Французы обоих полов просто в обморок падают от моего американского акцента. Зато теперь я понимаю Рамадан и Курбан-Байрам, и что ты чувствуешь, когда тебе говорит кто-то: «Возвращайся туда, откуда пришел». Мой младший брат в минуты самых сильных своих сомнений шлет мне сообщения в три утра, и я всегда не сплю и готов ответить. Друзья моих детей выросли в десятке культурных традиций и почти каждый здесь говорит на двух языках, что означает, что они интуитивно понимают, что Американский путь совсем не их тема. Местные парочки часто смотрят на сторону, но большинство как-то с этим справляется без страха перед Судам Божьим или  пистолета. А этой весной наш Пьер де Ронсар расцвел невероятной красотой, сотни идеальных бело-розовых роз обвили каменную стену нашего дома.

В прошлую субботу мы превратили наш старый обеденный стол в кухонный остров, и к моему удовольствию он теперь задает стиль всей комнате не хуже ковра Большого Лебовси. И в тот вечер я нарезал лук, нацепив оранжевые лыжные очки, которые выдал мне младший сын для защиты глаз. А когда я сказал ему, что с ними гораздо удобнее, он просто просиял от гордости.
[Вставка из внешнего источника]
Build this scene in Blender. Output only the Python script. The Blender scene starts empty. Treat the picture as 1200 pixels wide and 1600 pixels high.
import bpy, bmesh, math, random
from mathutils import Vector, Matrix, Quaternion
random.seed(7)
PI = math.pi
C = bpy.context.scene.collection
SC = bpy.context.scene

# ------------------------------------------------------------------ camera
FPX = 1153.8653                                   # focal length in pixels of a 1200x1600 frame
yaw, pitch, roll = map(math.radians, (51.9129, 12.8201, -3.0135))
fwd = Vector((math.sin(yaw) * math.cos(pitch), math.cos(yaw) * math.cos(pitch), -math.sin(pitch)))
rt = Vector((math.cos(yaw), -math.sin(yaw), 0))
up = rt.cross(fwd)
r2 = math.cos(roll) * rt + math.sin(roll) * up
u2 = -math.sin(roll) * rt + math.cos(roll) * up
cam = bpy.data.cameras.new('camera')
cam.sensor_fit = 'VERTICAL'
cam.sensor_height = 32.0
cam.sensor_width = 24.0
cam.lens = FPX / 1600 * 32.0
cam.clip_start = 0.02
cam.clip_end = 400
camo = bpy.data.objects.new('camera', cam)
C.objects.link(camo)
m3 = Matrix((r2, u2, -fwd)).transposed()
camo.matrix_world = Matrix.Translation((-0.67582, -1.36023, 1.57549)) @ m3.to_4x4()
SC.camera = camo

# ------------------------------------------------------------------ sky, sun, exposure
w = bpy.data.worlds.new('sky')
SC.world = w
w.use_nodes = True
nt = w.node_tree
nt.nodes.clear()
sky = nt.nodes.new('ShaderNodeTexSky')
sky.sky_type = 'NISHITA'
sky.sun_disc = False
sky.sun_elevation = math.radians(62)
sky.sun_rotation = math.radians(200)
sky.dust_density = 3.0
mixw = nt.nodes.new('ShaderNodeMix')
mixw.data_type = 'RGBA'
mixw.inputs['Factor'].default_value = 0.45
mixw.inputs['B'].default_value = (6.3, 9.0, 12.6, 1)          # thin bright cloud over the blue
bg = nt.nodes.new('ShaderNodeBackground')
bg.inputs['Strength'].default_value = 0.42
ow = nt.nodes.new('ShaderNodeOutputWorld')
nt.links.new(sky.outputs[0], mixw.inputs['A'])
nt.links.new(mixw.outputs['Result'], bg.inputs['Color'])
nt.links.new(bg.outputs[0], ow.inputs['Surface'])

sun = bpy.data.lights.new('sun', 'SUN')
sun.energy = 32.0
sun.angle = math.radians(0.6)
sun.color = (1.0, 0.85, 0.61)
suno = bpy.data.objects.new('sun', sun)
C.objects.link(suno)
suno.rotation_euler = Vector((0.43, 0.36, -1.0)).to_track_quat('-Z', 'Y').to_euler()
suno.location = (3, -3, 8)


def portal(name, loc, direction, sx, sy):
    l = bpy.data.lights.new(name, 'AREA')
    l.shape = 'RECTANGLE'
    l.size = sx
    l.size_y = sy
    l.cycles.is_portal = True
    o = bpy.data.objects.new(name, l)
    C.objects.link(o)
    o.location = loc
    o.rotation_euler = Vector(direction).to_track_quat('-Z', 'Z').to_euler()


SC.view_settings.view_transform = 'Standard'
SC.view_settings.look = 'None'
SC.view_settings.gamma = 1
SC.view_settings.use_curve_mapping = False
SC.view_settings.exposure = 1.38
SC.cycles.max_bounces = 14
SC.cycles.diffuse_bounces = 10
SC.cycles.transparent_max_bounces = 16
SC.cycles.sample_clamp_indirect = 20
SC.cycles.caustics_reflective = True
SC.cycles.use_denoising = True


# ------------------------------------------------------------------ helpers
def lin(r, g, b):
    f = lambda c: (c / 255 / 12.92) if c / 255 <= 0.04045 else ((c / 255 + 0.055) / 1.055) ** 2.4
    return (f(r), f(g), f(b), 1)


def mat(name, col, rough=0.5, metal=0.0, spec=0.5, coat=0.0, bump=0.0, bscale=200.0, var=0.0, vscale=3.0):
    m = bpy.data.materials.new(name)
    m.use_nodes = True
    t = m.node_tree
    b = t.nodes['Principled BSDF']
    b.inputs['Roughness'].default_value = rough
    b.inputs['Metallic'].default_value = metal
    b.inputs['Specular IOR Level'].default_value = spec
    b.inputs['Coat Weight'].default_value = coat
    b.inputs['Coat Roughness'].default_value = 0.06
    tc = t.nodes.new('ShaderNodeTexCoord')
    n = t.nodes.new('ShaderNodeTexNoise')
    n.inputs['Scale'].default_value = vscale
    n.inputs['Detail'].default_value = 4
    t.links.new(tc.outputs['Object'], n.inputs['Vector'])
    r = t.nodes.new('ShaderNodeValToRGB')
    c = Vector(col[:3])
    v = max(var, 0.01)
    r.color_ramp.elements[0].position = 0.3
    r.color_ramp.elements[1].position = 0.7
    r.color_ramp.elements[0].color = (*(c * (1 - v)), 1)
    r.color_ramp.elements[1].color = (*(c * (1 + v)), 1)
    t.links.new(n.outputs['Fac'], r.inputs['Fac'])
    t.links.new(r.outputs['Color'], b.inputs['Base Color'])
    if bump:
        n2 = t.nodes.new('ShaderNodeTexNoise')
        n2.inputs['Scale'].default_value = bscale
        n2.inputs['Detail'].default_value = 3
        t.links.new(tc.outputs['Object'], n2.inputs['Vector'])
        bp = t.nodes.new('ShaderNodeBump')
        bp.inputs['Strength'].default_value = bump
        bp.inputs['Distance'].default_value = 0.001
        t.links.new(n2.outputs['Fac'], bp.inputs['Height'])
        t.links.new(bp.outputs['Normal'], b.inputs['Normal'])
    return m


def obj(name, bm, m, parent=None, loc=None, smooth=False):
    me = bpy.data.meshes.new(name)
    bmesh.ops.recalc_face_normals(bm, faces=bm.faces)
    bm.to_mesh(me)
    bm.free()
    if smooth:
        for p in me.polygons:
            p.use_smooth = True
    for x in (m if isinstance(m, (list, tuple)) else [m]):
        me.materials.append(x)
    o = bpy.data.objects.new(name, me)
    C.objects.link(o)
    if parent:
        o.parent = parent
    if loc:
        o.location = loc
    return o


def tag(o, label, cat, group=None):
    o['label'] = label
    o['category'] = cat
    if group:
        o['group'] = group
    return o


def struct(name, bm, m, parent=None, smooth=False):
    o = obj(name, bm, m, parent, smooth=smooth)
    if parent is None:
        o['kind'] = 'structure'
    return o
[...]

Пару недель назад один фотограф приехал из Африки и фотографировал нас шестерых — в старой деревушке и на пляже. Это тот же самый фотограф, который снимал нас восемь лет назад, когда только сюда приехали и фотографировались в этих же самых местах. Увидев, как выросли мои дети, а жена стала еще прекраснее, чем раньше, я осознал, что время делает жизнь более богатой. И в мае,  когда я встретил свою старшую дочь в Сан-Франциско впервые за девять месяцев (чтобы забрать ее после целого учебного года в Аризонской школе), я расплакался и мы обнялись. Жизнь вдали от важных для тебя людей помогает осознать, что любовь преодолевает время и пространство, что она может длиться вечно. Мне думается, каждый должен пройти через это и осознать.

Французское трудовое законодательство убивает страну, в самолетах нет интернета, а супермаркеты выглядят так, будто товар в них расставляла пусковая установка для теннисных мячей. Но вот за местные поезда и автомобильные развязки умереть можно, здравоохранение потрясающее и никто не называет Дональда Трампа «кандидатом». Я даже подозреваю, что скоро они проникнутся и Хэллоуином.

Все эти мелочи, которые выдаются настолько, что кажутся чем-то особенным в Америке. Здесь пожалуй больше тишины, спокойствия, тончайших оттенков. Не могу сказать, ценю ли я это потому что размяк с возрастом или потому что меня так давно не было на родине. Но эта удаленность и правда наполняет мое сердце любовью.

Я часто работаю Париже, так что снимаю крошечную лачугу на первом этаже, куда даже не пробивается солнечный свет; как будто в Париже вообще есть солнце. Я никогда не встречал своего соседа. Однажды в июне я нечаянно заблокировал замок  квартиры, но погода была такая прекрасная, что я решил переночевать на крыше. Я выбрался на нее через открытое окно  шестого этажа, и от открывшегося мне вида просто дыхание сперло: Эйфелева Башня, большая и куда более прекрасная, чем закат с Трокадеро. Три года я работал  и ночевал в этой квартире и понятия не имел, что здесь такие виды.

Несколько недель спустя я снова оказался в квартире один, в День взятия Бастилии, 14 июля.  И когда настала ночь, я услышал фейерверки на Марсовом поле и опять полез на крышу.  Разлетающиеся от Эйфелевой башни фейерверки казались мне самыми красивыми — музыку, цвета, формы описать было просто невозможно. Франция праздновала свою независимость.

Стоя на четырехдюймовом выступе на стофутовой высоте я будто вернулся в назад в 4 июля 1988 года:  мне семнадцать лет, я смотрю на такое же шоу на фоне памятника Вашингтону. Мы радовались взлетающим и разрывающимся фейерверкам под песню «Джона Милленкампа «Pink Houses».

— Ну разве это не Америка. Тут есть что посмотреть, — пел он, а будущее было бесконечно широко открыто передо мной.

И вот почти тридцать лет спустя я смог увидеть оба праздника одновременно, пока стоял, вцепившись за подоконник рукой с побелевшими костяшками. Теперь будущее видится мне более коротким, а я просто чужестранец в чужой стране. И быть может теперь так будет всегда, даже если я снова вернусь домой. Но пока я так сильно скучаю, я и так много вспоминаю.

Толпа снизу радостно гудела. «С днем рождения, Америка», — прошептал я.

Казалось, что сюда все доносилось с опозданием:  немного припозднившись, немного приглушенно, но все равно оно стоило того, чтобы стоять на крыше. Не могу сказать, что я сожалел о чем-то.